HBO’s House of the Dragon will wrap for good after four seasons.
Ryan Condal, showrunner for the Game of Thrones prequel, announced the news during a press conference on Monday, August 5, confirming that the show would officially end after two more seasons, Variety reported.
Condal said that season 3 is currently being written and will be filmed sometime in “earlyish 2025.” Season 2, which had its finale on Sunday, August 4, consisted of eight episodes. When asked if the next installment would match that number, Condal replied, “I haven’t had discussions with HBO about it. I would just anticipate the cadence of the show, from a dramatic storytelling perspective, will continue to be the same from Season 2 on.”
House of the Dragon takes inspiration from George R. R. Martin’s 2018 novel Fire & Blood. The ongoing series is set hundreds of years before the events of Game of Thrones and focuses on the ancestors of Daenerys Targaryen.
Emma D’Arcy plays Princess Rhaenyra Targaryen, while Matt Smith brings the role of her uncle Prince Daemon Targaryen to life. The show also stars Paddy Considine, Olivia Cooke, Fabien Frankel, Rhys Ifans, Sonoya Mizuno and Steve Toussaint.
Martin, who created the show with Condal, wrote on his blog in 2022 that he envisioned a TV adaptation of Fire & Blood’s “Dance of the Dragons” story would play out over four seasons, with 10 episodes each. Game of Thrones, based on Martin’s A Song of Ice and Fire books, ran from 2011 to 2019; another HBO prequel to that series, A Knight of the Seven Kingdoms, is in the works.
While speaking with journalists Monday, Condal clarified why the Battle of the Gullet — a pivotal sequence in Fire & Blood — was not depicted in House of the Dragon’s season 2 conclusion.
“We were trying to give the Gullet, which is arguably the most anticipated — well, I would say maybe the second-most-anticipated — action event of Fire & Blood, trying to give it the time and the space that it deserves,” Condal said. “Obviously, as anybody that’s seen the finale, we’re building to that event. That event will happen very shortly in terms of the storytelling of House of the Dragon.”
He teased, “Based on what we know now, it should be the biggest thing to date that we’ve pulled off. And we just wanted to have the time, the space to do that at a level that is going to excite and satisfy the fans and in the way it’s deserved.”
Condal “also wanted to build some anticipation toward” the battle, adding, “I know everybody wants this to come out every summer. It’s just that the show is so complex that we’re really making multiple feature films every season.

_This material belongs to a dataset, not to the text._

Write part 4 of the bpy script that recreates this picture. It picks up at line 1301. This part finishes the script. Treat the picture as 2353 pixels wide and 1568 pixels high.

So I apologize for the wait, but I will just say if Rook’s Rest and the Red Sowing are any indication, we’re gonna pull off a hell of a win with the Battle the Gullet in the future.”
As for the fleeting appearance of Ifans’ Otto Hightower, shown apparently as a prisoner, Condal said cryptically: “We were delighted to have Rhys reenter the story, and I will just say that the Otto Hightower tale has not yet come to an end.”
Seasons 1 and 2 of House of the Dragon are available to stream on Max.